Deciphering the
tips and tricks to gain in an upper hand in
CAT is the talk of the town. With the Common Admission Test just being less than a few weeks away, numerous mentors, teachers, peers, and batchmates will present their respective takes and opinions on how to crack the exam with flying colours. Going through the same phase a year back, I will present near you my views on it.

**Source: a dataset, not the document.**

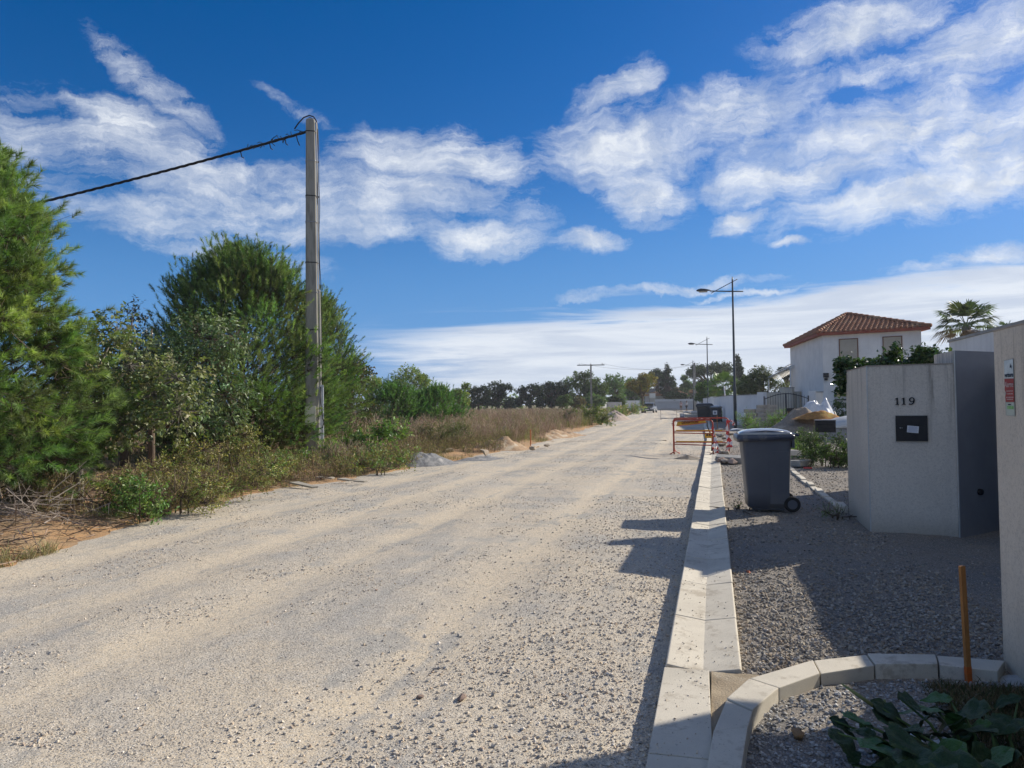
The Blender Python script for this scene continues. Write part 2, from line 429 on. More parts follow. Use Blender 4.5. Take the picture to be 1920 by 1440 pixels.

My take will be primarily on the Logical Reasoning and Data Interpretation section, which honestly left me in a state of chaos just after the clock struck 11 AM (mine was the morning slot). All those practice-sets cumulatively done over the past six months felt like sand seeping through the hourglass with no positive implications. So, yes, the LRDI section can be trickier and might require a whole lot of brainstorming (for many, except the geniuses out there) before and during the paper. I will summarise my perspective of the LRDI section through the following ideas/tips/suggestions (call it anything). Some may find it practical, generic, or even useless. But yeah, the list goes as below –
- LR ≠ DI - Instil this equation in your mind. Solving the logical reasoning questions require different and complicated approaches as compared to the data interpretation section. Additionally, the sets are equally divided into 16 questions for each. Make sure that you gain an edge over either of the two subsections. For me it was DI. Strengths might differ. A confident mindset in one of the two might help in picking up questions, analysing and even solving them at a faster pace.
- Scanning - Mocks are the best places to experiment. You would not want your experiment to fail on the D-day. Spare five minutes when you switch to Section-2. Scan the paper and look for sets that seem familiar. Practice in mocks and solving a plethora of data sets will help in segregating what to answer and what to leave. CAT tests your ability to leave questions; count me on that. A quick look at the initial few minutes will save time in the later half an hour.
- Question paper mode - The CAT interface during the test might become clumsy to handle, particularly in the LRDI section. With a lot of information spread over a long question, it is aptly suggested to switch to the question paper mode while solving the sets. The same will not only help in rendering an ease to take on questions but will also save time in switching through the eight data sets. In the final ten minutes, you can mark your answers. (Do not forget that at all!)
- Mind-game - If by any chance, you mess up your Section-2, DO NOT PANIC. That will be the worst gift for your CAT preparation and possibilities. Stay calm. Do not let that negativity slip in the QA section. I managed to stay firm and sneaked out a good score in Quant even after a suicidal attempt (wild guesses in the last minute) in LRDI. I will suggest the former part to the aspirants.
- Perfection - With a few weeks left for CAT, make sure that you do not jump into new and other eternal complicated data sets. This might sound inappropriate, but do spend time on the data sets you have solved before. Be it in your mocks, booklets, compendiums, or question banks; revise and practice. You need not answer all the sets in the main paper. A repeated practice of the sets (a considerably high number I am expecting) will enable in taking a straightforward and applied approach rather than taking the road untraveled.
The LRDI section triggers your performance in the following Quant section as well. Stay thorough with your preparations. Taking CAT'16 into account, correctly answering five sets would have resulted in a very high percentile. That corresponds to ten minutes per set. But for that, an accurate and precise approach is required. Practicing is the only way out to leverage your success and amplify the score and percentile. Additionally, a composed mind for handling the panicky and chaotic situation is the first requisite.
I believe that hard work is a vector quantity. Not only it requires a higher magnitude of success, but also a proper direction. Shoot your arrows in the right direction aspirants! Good Luck!